* _Data provided_
*****

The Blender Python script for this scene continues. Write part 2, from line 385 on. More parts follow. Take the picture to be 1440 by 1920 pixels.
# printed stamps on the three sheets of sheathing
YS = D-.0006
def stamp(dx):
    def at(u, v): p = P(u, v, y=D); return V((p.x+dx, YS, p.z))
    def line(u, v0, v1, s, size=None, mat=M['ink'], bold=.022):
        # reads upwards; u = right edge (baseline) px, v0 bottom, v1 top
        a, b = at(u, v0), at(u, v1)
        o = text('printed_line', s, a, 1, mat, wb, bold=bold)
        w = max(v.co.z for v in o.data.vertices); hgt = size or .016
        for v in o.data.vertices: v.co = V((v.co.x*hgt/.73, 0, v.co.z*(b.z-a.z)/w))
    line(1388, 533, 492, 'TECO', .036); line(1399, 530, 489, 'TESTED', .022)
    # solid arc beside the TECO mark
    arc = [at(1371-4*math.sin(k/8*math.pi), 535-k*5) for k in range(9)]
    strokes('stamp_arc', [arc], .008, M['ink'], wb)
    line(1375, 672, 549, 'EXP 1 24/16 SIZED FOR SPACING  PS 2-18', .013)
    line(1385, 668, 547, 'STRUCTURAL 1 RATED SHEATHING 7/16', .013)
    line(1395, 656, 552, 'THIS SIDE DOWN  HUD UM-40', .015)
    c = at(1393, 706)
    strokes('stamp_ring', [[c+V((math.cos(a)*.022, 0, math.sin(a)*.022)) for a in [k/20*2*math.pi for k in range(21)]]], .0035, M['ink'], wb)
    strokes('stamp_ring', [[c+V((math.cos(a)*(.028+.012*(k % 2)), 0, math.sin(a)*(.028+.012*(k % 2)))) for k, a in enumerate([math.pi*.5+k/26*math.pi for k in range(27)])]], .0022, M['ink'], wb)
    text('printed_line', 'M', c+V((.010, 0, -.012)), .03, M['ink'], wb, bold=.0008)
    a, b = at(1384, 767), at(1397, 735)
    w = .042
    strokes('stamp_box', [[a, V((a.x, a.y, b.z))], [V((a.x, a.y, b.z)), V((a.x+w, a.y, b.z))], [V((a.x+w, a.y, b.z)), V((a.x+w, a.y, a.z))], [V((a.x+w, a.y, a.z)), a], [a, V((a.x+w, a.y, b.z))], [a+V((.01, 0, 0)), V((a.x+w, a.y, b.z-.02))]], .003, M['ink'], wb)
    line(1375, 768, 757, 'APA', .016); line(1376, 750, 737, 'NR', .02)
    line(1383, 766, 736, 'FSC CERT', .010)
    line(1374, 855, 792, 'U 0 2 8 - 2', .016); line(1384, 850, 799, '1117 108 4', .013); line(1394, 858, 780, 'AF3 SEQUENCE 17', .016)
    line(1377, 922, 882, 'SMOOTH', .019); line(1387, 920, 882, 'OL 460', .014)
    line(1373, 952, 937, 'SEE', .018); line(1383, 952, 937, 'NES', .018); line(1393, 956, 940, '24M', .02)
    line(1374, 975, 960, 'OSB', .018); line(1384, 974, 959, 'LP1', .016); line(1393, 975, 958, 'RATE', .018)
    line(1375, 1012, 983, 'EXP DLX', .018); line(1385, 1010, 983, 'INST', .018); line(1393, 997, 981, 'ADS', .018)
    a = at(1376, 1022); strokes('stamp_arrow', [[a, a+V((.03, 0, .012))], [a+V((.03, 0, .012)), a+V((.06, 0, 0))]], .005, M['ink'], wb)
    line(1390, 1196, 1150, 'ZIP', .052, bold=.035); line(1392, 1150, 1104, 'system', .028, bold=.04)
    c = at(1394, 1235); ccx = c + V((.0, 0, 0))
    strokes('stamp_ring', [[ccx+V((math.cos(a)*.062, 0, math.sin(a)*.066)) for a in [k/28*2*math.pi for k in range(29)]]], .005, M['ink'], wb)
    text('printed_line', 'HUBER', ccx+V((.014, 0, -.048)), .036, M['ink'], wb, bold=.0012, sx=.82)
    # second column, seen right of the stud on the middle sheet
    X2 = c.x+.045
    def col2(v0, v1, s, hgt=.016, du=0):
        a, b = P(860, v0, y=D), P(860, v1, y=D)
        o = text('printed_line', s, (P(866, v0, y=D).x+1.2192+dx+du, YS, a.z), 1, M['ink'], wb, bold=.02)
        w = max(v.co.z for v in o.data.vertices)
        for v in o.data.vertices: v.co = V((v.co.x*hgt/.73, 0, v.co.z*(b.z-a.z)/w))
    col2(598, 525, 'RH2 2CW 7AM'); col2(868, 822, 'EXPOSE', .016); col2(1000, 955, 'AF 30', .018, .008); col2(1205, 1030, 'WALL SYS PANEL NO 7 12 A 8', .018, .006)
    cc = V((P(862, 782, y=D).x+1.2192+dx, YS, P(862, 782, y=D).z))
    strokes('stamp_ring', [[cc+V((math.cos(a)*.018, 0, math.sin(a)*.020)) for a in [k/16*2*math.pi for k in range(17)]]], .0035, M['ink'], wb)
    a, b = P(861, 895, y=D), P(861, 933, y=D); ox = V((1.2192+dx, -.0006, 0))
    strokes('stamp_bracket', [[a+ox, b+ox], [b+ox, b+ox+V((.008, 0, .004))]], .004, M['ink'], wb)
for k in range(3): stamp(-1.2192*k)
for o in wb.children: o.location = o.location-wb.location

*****

* _Written task_
Write the whole listing out again. Keep every line exactly as it is.

* _Solution to the problem_
The Blender Python script for this scene continues. Write part 2, from line 385 on. More parts follow. Take the picture to be 1440 by 1920 pixels.
# printed stamps on the three sheets of sheathing
YS = D-.0006
def stamp(dx):
    def at(u, v): p = P(u, v, y=D); return V((p.x+dx, YS, p.z))
    def line(u, v0, v1, s, size=None, mat=M['ink'], bold=.022):
        # reads upwards; u = right edge (baseline) px, v0 bottom, v1 top
        a, b = at(u, v0), at(u, v1)
        o = text('printed_line', s, a, 1, mat, wb, bold=bold)
        w = max(v.co.z for v in o.data.vertices); hgt = size or .016
        for v in o.data.vertices: v.co = V((v.co.x*hgt/.73, 0, v.co.z*(b.z-a.z)/w))
    line(1388, 533, 492, 'TECO', .036); line(1399, 530, 489, 'TESTED', .022)
    # solid arc beside the TECO mark
    arc = [at(1371-4*math.sin(k/8*math.pi), 535-k*5) for k in range(9)]
    strokes('stamp_arc', [arc], .008, M['ink'], wb)
    line(1375, 672, 549, 'EXP 1 24/16 SIZED FOR SPACING  PS 2-18', .013)
    line(1385, 668, 547, 'STRUCTURAL 1 RATED SHEATHING 7/16', .013)
    line(1395, 656, 552, 'THIS SIDE DOWN  HUD UM-40', .015)
    c = at(1393, 706)
    strokes('stamp_ring', [[c+V((math.cos(a)*.022, 0, math.sin(a)*.022)) for a in [k/20*2*math.pi for k in range(21)]]], .0035, M['ink'], wb)
    strokes('stamp_ring', [[c+V((math.cos(a)*(.028+.012*(k % 2)), 0, math.sin(a)*(.028+.012*(k % 2)))) for k, a in enumerate([math.pi*.5+k/26*math.pi for k in range(27)])]], .0022, M['ink'], wb)
    text('printed_line', 'M', c+V((.010, 0, -.012)), .03, M['ink'], wb, bold=.0008)
    a, b = at(1384, 767), at(1397, 735)
    w = .042
    strokes('stamp_box', [[a, V((a.x, a.y, b.z))], [V((a.x, a.y, b.z)), V((a.x+w, a.y, b.z))], [V((a.x+w, a.y, b.z)), V((a.x+w, a.y, a.z))], [V((a.x+w, a.y, a.z)), a], [a, V((a.x+w, a.y, b.z))], [a+V((.01, 0, 0)), V((a.x+w, a.y, b.z-.02))]], .003, M['ink'], wb)
    line(1375, 768, 757, 'APA', .016); line(1376, 750, 737, 'NR', .02)
    line(1383, 766, 736, 'FSC CERT', .010)
    line(1374, 855, 792, 'U 0 2 8 - 2', .016); line(1384, 850, 799, '1117 108 4', .013); line(1394, 858, 780, 'AF3 SEQUENCE 17', .016)
    line(1377, 922, 882, 'SMOOTH', .019); line(1387, 920, 882, 'OL 460', .014)
    line(1373, 952, 937, 'SEE', .018); line(1383, 952, 937, 'NES', .018); line(1393, 956, 940, '24M', .02)
    line(1374, 975, 960, 'OSB', .018); line(1384, 974, 959, 'LP1', .016); line(1393, 975, 958, 'RATE', .018)
    line(1375, 1012, 983, 'EXP DLX', .018); line(1385, 1010, 983, 'INST', .018); line(1393, 997, 981, 'ADS', .018)
    a = at(1376, 1022); strokes('stamp_arrow', [[a, a+V((.03, 0, .012))], [a+V((.03, 0, .012)), a+V((.06, 0, 0))]], .005, M['ink'], wb)
    line(1390, 1196, 1150, 'ZIP', .052, bold=.035); line(1392, 1150, 1104, 'system', .028, bold=.04)
    c = at(1394, 1235); ccx = c + V((.0, 0, 0))
    strokes('stamp_ring', [[ccx+V((math.cos(a)*.062, 0, math.sin(a)*.066)) for a in [k/28*2*math.pi for k in range(29)]]], .005, M['ink'], wb)
    text('printed_line', 'HUBER', ccx+V((.014, 0, -.048)), .036, M['ink'], wb, bold=.0012, sx=.82)
    # second column, seen right of the stud on the middle sheet
    X2 = c.x+.045
    def col2(v0, v1, s, hgt=.016, du=0):
        a, b = P(860, v0, y=D), P(860, v1, y=D)
        o = text('printed_line', s, (P(866, v0, y=D).x+1.2192+dx+du, YS, a.z), 1, M['ink'], wb, bold=.02)
        w = max(v.co.z for v in o.data.vertices)
        for v in o.data.vertices: v.co = V((v.co.x*hgt/.73, 0, v.co.z*(b.z-a.z)/w))
    col2(598, 525, 'RH2 2CW 7AM'); col2(868, 822, 'EXPOSE', .016); col2(1000, 955, 'AF 30', .018, .008); col2(1205, 1030, 'WALL SYS PANEL NO 7 12 A 8', .018, .006)
    cc = V((P(862, 782, y=D).x+1.2192+dx, YS, P(862, 782, y=D).z))
    strokes('stamp_ring', [[cc+V((math.cos(a)*.018, 0, math.sin(a)*.020)) for a in [k/16*2*math.pi for k in range(17)]]], .0035, M['ink'], wb)
    a, b = P(861, 895, y=D), P(861, 933, y=D); ox = V((1.2192+dx, -.0006, 0))
    strokes('stamp_bracket', [[a+ox, b+ox], [b+ox, b+ox+V((.008, 0, .004))]], .004, M['ink'], wb)
for k in range(3): stamp(-1.2192*k)
for o in wb.children: o.location = o.location-wb.location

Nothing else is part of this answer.